** Written task **
Type again, exactly, the lines below from the start through the line that includes "obj('bird_dots', bm, 'lwhite', win, kind='stuff')".

** Data lines **
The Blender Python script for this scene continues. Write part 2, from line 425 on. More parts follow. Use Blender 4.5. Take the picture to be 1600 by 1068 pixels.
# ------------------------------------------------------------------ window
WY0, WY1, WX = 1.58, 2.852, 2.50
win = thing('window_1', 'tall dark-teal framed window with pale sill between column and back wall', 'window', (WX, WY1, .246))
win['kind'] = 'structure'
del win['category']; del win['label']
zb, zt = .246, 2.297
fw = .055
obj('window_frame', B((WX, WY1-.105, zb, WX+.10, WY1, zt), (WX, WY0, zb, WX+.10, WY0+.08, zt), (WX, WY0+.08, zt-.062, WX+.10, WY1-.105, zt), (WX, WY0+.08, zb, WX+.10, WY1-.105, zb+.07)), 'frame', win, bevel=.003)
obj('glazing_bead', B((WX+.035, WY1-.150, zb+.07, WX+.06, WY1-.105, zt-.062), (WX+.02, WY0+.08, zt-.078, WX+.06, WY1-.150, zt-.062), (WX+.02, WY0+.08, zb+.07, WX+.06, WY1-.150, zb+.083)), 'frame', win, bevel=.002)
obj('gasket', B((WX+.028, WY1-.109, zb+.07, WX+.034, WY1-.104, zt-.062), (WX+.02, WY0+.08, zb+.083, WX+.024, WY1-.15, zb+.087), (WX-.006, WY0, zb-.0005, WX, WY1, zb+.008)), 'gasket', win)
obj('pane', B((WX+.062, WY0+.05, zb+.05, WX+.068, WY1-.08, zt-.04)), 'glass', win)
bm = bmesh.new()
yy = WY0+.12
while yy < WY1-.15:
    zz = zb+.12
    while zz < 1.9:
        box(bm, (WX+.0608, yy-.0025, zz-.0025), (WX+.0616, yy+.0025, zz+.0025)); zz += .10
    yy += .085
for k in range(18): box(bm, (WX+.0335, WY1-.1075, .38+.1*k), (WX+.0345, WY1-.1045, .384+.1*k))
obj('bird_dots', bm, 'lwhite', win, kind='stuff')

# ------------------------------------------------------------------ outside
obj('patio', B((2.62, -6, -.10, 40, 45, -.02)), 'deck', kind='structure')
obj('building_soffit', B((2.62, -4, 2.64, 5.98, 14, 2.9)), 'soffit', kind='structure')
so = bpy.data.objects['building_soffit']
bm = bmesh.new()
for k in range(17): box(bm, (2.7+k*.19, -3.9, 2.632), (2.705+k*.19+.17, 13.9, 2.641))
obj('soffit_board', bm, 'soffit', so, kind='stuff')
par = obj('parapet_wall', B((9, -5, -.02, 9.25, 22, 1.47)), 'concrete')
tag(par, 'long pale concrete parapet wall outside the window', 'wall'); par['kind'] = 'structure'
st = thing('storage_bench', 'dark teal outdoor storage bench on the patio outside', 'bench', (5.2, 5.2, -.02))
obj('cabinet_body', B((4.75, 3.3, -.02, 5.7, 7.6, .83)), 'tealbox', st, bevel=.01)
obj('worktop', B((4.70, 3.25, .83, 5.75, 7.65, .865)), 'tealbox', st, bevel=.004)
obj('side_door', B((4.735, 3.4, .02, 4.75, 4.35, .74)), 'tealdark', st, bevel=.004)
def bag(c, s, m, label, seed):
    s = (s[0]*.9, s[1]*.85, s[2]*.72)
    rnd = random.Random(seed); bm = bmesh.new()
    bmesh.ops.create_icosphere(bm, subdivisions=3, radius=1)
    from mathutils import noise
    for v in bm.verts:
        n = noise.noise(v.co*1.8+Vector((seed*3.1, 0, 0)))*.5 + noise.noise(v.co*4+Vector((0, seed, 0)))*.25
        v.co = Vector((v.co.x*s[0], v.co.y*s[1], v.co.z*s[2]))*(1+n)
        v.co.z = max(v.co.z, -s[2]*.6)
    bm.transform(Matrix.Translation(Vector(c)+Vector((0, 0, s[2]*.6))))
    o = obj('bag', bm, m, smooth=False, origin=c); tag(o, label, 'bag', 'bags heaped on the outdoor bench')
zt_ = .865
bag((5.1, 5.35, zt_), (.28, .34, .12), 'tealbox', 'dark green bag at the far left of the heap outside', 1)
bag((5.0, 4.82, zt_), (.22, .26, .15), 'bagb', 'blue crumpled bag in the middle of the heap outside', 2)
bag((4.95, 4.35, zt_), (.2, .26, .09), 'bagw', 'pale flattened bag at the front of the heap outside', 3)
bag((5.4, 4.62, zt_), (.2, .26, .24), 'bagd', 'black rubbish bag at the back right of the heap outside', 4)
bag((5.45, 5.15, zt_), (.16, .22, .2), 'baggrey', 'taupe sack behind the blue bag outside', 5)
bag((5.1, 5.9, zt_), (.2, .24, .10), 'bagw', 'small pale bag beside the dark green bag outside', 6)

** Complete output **
The Blender Python script for this scene continues. Write part 2, from line 425 on. More parts follow. Use Blender 4.5. Take the picture to be 1600 by 1068 pixels.
# ------------------------------------------------------------------ window
WY0, WY1, WX = 1.58, 2.852, 2.50
win = thing('window_1', 'tall dark-teal framed window with pale sill between column and back wall', 'window', (WX, WY1, .246))
win['kind'] = 'structure'
del win['category']; del win['label']
zb, zt = .246, 2.297
fw = .055
obj('window_frame', B((WX, WY1-.105, zb, WX+.10, WY1, zt), (WX, WY0, zb, WX+.10, WY0+.08, zt), (WX, WY0+.08, zt-.062, WX+.10, WY1-.105, zt), (WX, WY0+.08, zb, WX+.10, WY1-.105, zb+.07)), 'frame', win, bevel=.003)
obj('glazing_bead', B((WX+.035, WY1-.150, zb+.07, WX+.06, WY1-.105, zt-.062), (WX+.02, WY0+.08, zt-.078, WX+.06, WY1-.150, zt-.062), (WX+.02, WY0+.08, zb+.07, WX+.06, WY1-.150, zb+.083)), 'frame', win, bevel=.002)
obj('gasket', B((WX+.028, WY1-.109, zb+.07, WX+.034, WY1-.104, zt-.062), (WX+.02, WY0+.08, zb+.083, WX+.024, WY1-.15, zb+.087), (WX-.006, WY0, zb-.0005, WX, WY1, zb+.008)), 'gasket', win)
obj('pane', B((WX+.062, WY0+.05, zb+.05, WX+.068, WY1-.08, zt-.04)), 'glass', win)
bm = bmesh.new()
yy = WY0+.12
while yy < WY1-.15:
    zz = zb+.12
    while zz < 1.9:
        box(bm, (WX+.0608, yy-.0025, zz-.0025), (WX+.0616, yy+.0025, zz+.0025)); zz += .10
    yy += .085
for k in range(18): box(bm, (WX+.0335, WY1-.1075, .38+.1*k), (WX+.0345, WY1-.1045, .384+.1*k))
obj('bird_dots', bm, 'lwhite', win, kind='stuff')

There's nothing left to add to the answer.